Looking for an easy way to improve?  If so, move on…there’s nothing to see here.
      I’ve heard a lot of pros and cons about this book. Mostly though complaints seem to center around Aagaard’s taking potshots at John Watson and Josef Dorfman in his books.
      The standard back cover hype reads, “The art of chess calculation is the absolute key to the success of a player. Master this discipline and you can surely expect your results to improve dramatically.” One reviewer warned though, Aagaard advocates hard work and this book has a ton of analysis. So, if you’re looking for a book where everything is explained concisely using words and 3-4 move variations to illustrate the point, read no further.
      The thing is, you can’t study tactics without a lot of analysis. Aagaard writes, “For my other books I have generally refrained from long variations and tried to explain everything with words. But here it was the variations themselves that needed to be explained. Also, for those interested in working with this book seriously, it will be an advantage to be able to follow the author’s reasoning more closely.” Threading your way through all this is where using an engine would be very helpful.  I’d recommend saving the games to their own database as you go through the.  If you take this approach be prepared to end up with a ton of analysis on each game which, when you think about it, probably isn’t all that bad.
The chapters are:


1. Before you can think, you need to learn how to see
2. Candidate Moves
3. When is the right time to Calculate?
4. Important Thinking Techniques
5. Visualization and Stepping Stones
6. When it is time to calculate
7. Creativity and Combinational Vision
8. How to Train Calculation
9. Exercises
10. Solutions

      Aagaard makes the point that it makes little sense to investigate how to develop a tree of analysis based on the candidate moves if the player doesn’t know how to properly arrive at those candidates in the first place.

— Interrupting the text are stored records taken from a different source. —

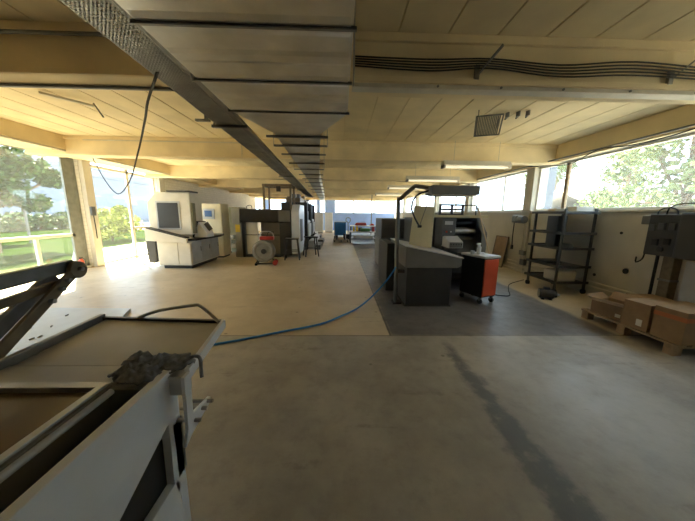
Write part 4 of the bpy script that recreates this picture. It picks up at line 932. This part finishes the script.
for (a, b_, h) in ((3.92, 3.45, .17), (4.03, 3.78, .11)): MB().tube([(4.9, (a+b_)/2+(a-b_)/2*cos(pi*i/10), 1.585+h*sin(pi*i/10)**.6) for i in range(11)], .010, 8, 3).build('cable_loop', 'rubber', smooth=True, **K)
MB().tube([(4.9, 4.1, .98), (4.9, 4.12, .88), (4.9, 4.2, .82), (4.95, 4.25, .9)], .010, 8, 3).build('cable_loop', 'rubber', smooth=True, **K)
t = thing('cable_duct', 'rust brown vertical cable duct below the electrical cabinet', 'cable duct', (4.97, 3.8, .3)); MB().bx((4.92, 3.72, .29), (5.05, 3.86, .98)).build('cover', 'armbrown', t, .005, W=True); MB().bx((4.91, 3.71, .6), (5.05, 3.87, .63)).build('strap', 'galvdark', t, W=True)
o = MB().cyl((4.98, 3.98, .29), (4.98, 3.98, .98), .02, 10).build('drop_cable', 'rubber', smooth=True); tag(o, 'black vertical cable left of the rust brown cable duct', 'cable')
item('wall_panel', (5.0, 3.28, .30), (5.05, 3.64, .93), 'palegrey', 'pale panel on the right wall below the dark electrical cabinet', 'panel', .004)
# fittings on the left column
t = thing('wall_intercom', 'small dark box with a cord on the pale column between the left windows', 'intercom', (-6.7, 7.45, 1.5))
MB().bx((-6.72, 7.40, 1.42), (-6.66, 7.52, 1.66)).build('box', 'slate', t, .008, W=True); MB().tube([(-6.69, 7.46, 1.42), (-6.68, 7.46, 1.1), (-6.69, 7.47, .8)], .012, 8, 3).build('cord', 'rubber', t, W=True)
t = thing('fire_extinguisher', 'red fire extinguisher at the foot of the column between the left windows', 'fire extinguisher', (-6.62, 6.85, 0)); t.scale = (.7, .7, .7)
MB().cyl((0, 0, 0), (0, 0, .42), .075, 20).cyl((0, 0, .42), (0, 0, .48), .075, 20, .03).build('cylinder', 'red', t, smooth=True); MB().bx((-.02, -.06, .48), (.02, .05, .54)).build('valve', 'black', t, .004); MB().tube([(0, .04, .5), (.07, .06, .45), (.085, .03, .2)], .012, 8, 3).build('discharge_hose', 'black', t)
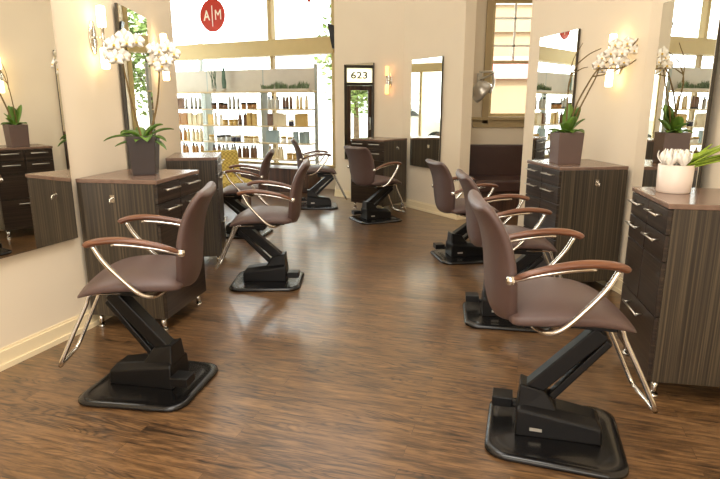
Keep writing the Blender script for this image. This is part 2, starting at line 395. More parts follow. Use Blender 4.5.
# ------------------------------------------------------------------ outdoors
gr = struct(link('ground', bx(-60, 60, -20, 70, -.32, -.2), 'asphalt'))
bm = bmesh.new()
prism(bm, [tuple((G0+gd*-3+hd(26)*.1)[:2]), tuple((G0+gd*9+hd(26)*.1)[:2]), tuple((G0+gd*9+hd(26)*3.2)[:2]), tuple((G0+gd*-3+hd(26)*3.2)[:2])], -.2, -.1)
box(bm, -30, -4.06, -6, 12.0, -.2, .14)
struct(link('sidewalk', bm, 'sidewalk'))
def facade(name, c, heading, w, h, m, label, rows, cols, first=0):
    r = empty(name, (c[0], c[1], -.2), heading)      # local +x points toward the shop
    tag(r, label, 'building')
    bm = bmesh.new(); box(bm, -3, 0, -w/2, w/2, 0, h); box(bm, 0, .25, -w/2-.1, w/2+.1, h-.5, h); box(bm, 0, .12, -w/2, w/2, 3.6, 3.9)
    link('wall', bm, m, r)
    for i in range(first, rows):
        for j in range(cols):
            y = -w/2 + w*(j+.5)/cols; z = 1.0 + i*3.4
            bm = bmesh.new(); ww = w/cols*.28
            box(bm, 0, .10, y-ww-.08, y+ww+.08, z-.08, z+1.9); f = link('window', bm, 'white', r)
            bm = bmesh.new(); box(bm, .09, .12, y-ww, y-.04, z, z+.88); box(bm, .09, .12, y+.04, y+ww, z, z+.88); box(bm, .09, .12, y-ww, y-.04, z+.95, z+1.82); box(bm, .09, .12, y+.04, y+ww, z+.95, z+1.82)
            link('pane', bm, 'bldg', f)
    return r
n26 = hd(26)
facade('town_building', tuple(G0+gd*7.2+n26*15.2), 206, 12, 10, 'bldw', 'wide pale stucco building across the street seen through the shop front', 3, 4)
facade('town_building', tuple(G0+gd*-.2+n26*15), 206, 1.6, 9, 'bldp', 'narrow dusty pink building across the street behind the tree', 2, 1)
ch_ = facade('shop_building', (5.6, 16.5, 0), 183, 7, 9, 'bldt', 'tan shop building seen through the sash window over the bench', 3, 2, 1)
link('shop_fascia', bx(0, .2, -3.4, 3.4, 2.35, 2.95), mat('pale_pink_fascia', (212, 130, 120), .6, var=.02), ch_)
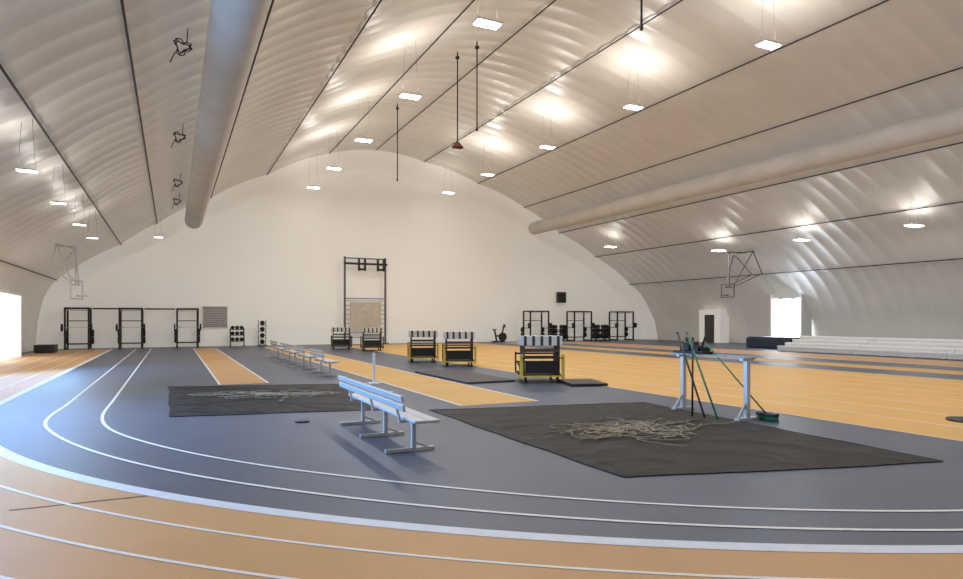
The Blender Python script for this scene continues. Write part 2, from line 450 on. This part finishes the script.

So, he claims that the most important thing is not so much how many moves ahead you can see, but to first check out what possibilities there might be.  When calculating, one ought to first calculate wide, not deep.  I once heard a 2300+ otb player who also happens to be correspondence IM advising this is the correct approach when using an engine.  He said you have to look at a lot of moves before you start weeding out the ones that appear to be unplayable.
      Purdy, Soltis, Silman and others have touched on the subject of knowing when calculation is not necessary.  So does Aagaard but he also covers in detail when you should start calculating.
       In the first eight chapters there are about 80 positions or games and the reader is reminded about making assumptions and examples of desperados, vision, comparison, elimination and prophylaxis prove the point. He warns that sometimes you have to force yourself to calculate sometimes to the point of checking out every legal move in a position. To help with this process Aagaard also recommends some books like Jonathan Tisdall’s Improve Your Chess Now! And Paata Gaprindashvili’s Imagination in Chess as well as some of his own books (imagine that!). 
      As usual with books of this type, the last two chapters include a selection of 100 exercises. What’s really cool is he has a grading system for the exercises.
      One 2300+ player described this book as interesting, useful and practical. But he also warned that you have to be willing to put in some serious work. I think GM Alex Yermolinsky said that, too, in one of his books.  Not very comforting is it?  OK, so a 2300+ found it helpful, but most of us are a tad short of having that many rating points, so what about us?  He opined that for anyone below IM strength, IF they pay close attention and IF they are willing to think and IF they are willing to seriously attempt the exercises at the end of the book, then he thinks their play will improve.

2 comments:

  1. A factual correction, Imagination in Chess is by Paata Gaprindashvili, not Nona.